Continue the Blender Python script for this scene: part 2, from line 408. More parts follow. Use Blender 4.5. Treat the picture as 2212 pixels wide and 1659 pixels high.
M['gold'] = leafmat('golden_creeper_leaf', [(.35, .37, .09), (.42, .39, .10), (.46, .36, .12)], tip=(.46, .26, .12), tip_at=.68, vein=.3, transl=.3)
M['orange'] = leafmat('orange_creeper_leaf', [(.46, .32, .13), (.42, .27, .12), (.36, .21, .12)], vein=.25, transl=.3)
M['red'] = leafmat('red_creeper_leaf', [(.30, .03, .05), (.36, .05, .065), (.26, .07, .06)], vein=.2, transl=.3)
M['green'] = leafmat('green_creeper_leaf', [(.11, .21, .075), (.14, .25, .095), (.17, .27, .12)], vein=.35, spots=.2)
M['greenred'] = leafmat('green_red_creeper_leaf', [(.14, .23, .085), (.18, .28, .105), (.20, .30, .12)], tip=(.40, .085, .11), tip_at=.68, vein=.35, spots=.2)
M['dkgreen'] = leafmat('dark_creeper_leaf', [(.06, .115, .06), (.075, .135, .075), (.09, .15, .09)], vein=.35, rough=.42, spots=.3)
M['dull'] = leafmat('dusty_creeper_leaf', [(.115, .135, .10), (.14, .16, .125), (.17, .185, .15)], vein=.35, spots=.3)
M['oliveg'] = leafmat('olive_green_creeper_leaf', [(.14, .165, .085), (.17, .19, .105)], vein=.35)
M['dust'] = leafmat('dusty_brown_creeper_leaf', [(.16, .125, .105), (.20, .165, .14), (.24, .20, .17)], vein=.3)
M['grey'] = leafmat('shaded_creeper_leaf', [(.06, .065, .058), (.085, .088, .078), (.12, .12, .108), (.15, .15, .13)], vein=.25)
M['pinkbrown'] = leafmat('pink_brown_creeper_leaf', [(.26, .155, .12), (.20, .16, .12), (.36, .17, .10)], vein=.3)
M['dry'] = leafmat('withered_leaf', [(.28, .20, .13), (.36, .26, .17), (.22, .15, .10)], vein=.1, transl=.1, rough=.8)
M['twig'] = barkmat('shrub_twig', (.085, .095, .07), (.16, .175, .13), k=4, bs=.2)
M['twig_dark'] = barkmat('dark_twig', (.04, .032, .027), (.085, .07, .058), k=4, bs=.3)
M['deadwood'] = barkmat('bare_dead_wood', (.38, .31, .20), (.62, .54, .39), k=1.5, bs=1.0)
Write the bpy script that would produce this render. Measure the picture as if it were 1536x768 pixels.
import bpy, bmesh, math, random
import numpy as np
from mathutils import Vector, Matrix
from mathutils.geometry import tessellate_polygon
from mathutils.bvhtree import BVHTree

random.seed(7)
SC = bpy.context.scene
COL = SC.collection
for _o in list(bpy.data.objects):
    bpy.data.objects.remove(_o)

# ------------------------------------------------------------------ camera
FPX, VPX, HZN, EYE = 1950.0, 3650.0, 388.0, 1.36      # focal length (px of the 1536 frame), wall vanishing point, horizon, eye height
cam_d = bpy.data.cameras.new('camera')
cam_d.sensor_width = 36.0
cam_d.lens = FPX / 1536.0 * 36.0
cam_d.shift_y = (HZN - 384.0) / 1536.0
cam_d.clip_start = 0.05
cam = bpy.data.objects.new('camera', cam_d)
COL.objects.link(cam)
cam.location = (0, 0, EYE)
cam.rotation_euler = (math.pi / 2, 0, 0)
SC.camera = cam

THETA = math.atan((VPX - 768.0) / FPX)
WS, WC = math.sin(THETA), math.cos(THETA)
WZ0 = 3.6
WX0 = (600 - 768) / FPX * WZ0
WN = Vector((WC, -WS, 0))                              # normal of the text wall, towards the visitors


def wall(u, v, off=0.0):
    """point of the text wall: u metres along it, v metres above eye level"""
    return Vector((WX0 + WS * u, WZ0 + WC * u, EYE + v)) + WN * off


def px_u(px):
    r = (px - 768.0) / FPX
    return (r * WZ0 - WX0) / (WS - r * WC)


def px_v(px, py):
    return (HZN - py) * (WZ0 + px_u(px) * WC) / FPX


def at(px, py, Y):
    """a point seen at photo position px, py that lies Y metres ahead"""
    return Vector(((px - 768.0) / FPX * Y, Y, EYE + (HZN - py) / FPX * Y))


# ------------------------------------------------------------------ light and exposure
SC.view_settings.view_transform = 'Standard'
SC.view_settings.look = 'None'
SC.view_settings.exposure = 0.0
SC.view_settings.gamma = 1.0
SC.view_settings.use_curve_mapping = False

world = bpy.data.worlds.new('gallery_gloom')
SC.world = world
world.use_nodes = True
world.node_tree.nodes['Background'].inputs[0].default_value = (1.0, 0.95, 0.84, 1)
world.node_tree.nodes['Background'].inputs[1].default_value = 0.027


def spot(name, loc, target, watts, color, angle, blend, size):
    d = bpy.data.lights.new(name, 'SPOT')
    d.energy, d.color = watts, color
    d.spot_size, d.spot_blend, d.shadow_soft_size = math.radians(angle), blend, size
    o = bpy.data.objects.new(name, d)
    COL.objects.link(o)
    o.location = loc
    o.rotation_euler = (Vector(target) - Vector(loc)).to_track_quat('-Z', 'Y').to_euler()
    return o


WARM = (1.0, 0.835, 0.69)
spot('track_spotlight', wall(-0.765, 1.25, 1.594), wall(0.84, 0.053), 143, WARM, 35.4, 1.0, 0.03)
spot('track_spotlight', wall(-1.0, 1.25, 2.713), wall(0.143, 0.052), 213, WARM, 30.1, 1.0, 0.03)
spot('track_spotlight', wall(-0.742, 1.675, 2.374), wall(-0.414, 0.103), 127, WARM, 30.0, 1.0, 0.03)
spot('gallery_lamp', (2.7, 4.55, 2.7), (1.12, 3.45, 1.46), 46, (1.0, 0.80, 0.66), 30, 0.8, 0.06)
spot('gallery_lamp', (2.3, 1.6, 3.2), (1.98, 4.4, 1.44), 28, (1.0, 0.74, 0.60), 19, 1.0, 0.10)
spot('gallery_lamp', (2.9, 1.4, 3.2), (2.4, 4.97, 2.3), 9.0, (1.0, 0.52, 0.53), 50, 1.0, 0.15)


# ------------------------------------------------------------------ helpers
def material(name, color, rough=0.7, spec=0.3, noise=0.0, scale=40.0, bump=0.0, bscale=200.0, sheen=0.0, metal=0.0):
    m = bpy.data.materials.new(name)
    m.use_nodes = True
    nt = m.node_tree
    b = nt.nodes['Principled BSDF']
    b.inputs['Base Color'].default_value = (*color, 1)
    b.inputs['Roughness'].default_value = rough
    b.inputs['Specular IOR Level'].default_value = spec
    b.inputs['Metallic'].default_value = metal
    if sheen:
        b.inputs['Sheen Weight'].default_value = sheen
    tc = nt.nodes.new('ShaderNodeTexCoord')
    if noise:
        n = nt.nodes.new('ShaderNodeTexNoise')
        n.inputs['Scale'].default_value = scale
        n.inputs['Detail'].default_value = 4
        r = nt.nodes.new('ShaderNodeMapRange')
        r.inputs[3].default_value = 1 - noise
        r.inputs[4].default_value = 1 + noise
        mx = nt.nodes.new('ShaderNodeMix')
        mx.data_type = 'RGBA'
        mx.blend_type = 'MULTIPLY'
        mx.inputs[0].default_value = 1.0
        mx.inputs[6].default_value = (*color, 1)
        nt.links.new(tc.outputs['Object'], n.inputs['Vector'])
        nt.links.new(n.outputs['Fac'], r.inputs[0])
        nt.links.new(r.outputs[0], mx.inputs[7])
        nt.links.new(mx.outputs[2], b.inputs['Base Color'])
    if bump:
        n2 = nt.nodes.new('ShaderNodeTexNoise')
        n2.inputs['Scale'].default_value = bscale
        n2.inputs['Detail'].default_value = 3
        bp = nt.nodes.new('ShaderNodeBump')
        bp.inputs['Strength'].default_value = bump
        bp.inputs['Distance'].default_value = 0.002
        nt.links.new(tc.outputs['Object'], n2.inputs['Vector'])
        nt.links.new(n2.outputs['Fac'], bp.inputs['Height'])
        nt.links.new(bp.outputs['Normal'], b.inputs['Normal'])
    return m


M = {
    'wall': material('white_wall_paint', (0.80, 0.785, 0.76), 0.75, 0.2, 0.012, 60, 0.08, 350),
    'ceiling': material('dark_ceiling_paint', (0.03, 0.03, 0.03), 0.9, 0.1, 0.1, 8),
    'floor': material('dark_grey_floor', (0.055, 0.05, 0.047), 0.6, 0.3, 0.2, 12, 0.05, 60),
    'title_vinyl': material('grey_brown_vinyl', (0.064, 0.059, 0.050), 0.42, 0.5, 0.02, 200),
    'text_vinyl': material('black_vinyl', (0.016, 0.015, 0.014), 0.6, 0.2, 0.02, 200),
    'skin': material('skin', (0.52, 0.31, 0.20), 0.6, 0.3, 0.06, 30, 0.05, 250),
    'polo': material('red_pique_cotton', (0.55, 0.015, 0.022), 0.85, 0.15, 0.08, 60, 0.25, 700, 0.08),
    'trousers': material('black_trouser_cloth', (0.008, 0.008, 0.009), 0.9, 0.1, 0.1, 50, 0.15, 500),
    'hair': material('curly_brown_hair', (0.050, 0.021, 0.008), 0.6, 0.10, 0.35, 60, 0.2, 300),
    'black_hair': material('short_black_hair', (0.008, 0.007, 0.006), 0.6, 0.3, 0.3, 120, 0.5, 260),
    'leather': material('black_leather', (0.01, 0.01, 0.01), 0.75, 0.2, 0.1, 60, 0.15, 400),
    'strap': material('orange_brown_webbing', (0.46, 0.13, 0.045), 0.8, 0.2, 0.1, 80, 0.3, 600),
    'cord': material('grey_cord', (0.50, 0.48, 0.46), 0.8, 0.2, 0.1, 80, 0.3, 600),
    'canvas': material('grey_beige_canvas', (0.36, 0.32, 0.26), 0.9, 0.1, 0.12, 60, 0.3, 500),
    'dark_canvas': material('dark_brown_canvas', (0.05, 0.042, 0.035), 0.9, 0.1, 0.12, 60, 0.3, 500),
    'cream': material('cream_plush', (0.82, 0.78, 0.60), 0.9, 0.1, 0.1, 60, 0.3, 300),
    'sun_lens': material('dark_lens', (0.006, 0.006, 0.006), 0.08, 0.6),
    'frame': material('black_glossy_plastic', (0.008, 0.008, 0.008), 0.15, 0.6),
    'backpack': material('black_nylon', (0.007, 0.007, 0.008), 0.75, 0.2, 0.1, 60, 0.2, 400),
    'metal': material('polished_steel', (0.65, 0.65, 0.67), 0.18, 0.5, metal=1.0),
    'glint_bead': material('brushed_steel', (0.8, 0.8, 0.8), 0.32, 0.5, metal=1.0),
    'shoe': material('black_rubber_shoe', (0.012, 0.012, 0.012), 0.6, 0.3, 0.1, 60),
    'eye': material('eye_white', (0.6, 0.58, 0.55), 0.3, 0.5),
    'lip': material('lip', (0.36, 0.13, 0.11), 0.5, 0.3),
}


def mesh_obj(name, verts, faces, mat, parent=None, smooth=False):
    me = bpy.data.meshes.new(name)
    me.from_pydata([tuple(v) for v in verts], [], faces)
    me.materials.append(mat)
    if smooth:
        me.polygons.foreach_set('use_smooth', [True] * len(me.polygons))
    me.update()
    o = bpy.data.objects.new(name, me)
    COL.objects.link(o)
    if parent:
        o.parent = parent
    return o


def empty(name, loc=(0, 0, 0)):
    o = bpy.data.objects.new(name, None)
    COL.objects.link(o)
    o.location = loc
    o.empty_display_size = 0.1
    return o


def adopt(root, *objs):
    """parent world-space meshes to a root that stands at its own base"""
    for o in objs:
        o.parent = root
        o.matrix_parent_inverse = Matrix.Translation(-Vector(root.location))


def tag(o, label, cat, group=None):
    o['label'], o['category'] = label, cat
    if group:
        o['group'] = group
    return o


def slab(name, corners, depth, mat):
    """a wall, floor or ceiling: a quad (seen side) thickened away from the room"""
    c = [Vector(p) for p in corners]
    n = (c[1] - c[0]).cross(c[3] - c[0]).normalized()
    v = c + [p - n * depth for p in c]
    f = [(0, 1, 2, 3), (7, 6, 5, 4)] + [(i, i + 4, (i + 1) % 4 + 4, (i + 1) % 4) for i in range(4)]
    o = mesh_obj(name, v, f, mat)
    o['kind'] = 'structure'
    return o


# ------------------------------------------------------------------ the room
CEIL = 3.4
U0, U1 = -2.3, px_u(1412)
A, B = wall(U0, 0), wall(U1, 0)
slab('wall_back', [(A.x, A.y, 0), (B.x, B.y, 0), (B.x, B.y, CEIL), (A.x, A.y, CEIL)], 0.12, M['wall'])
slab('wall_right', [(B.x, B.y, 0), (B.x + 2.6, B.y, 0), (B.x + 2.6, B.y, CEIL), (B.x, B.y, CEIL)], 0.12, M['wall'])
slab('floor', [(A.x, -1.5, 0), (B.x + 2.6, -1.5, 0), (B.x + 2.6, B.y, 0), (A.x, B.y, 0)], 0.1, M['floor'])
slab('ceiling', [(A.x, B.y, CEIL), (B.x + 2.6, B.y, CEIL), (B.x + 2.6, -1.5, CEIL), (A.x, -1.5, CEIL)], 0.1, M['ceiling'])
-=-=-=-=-
■ **To do**:
Exactly the lines from the line containing "(.15, .15, .13)], vein=.25)" to the line containing "bpy.data.objects.remove(_o)", both included, are to be set down; no other line belongs in the answer.

■ **The completed task**:
M['grey'] = leafmat('shaded_creeper_leaf', [(.06, .065, .058), (.085, .088, .078), (.12, .12, .108), (.15, .15, .13)], vein=.25)
M['pinkbrown'] = leafmat('pink_brown_creeper_leaf', [(.26, .155, .12), (.20, .16, .12), (.36, .17, .10)], vein=.3)
M['dry'] = leafmat('withered_leaf', [(.28, .20, .13), (.36, .26, .17), (.22, .15, .10)], vein=.1, transl=.1, rough=.8)
M['twig'] = barkmat('shrub_twig', (.085, .095, .07), (.16, .175, .13), k=4, bs=.2)
M['twig_dark'] = barkmat('dark_twig', (.04, .032, .027), (.085, .07, .058), k=4, bs=.3)
M['deadwood'] = barkmat('bare_dead_wood', (.38, .31, .20), (.62, .54, .39), k=1.5, bs=1.0)
Write the bpy script that would produce this render. Measure the picture as if it were 1536x768 pixels.
import bpy, bmesh, math, random
import numpy as np
from mathutils import Vector, Matrix
from mathutils.geometry import tessellate_polygon
from mathutils.bvhtree import BVHTree

random.seed(7)
SC = bpy.context.scene
COL = SC.collection
for _o in list(bpy.data.objects):
    bpy.data.objects.remove(_o)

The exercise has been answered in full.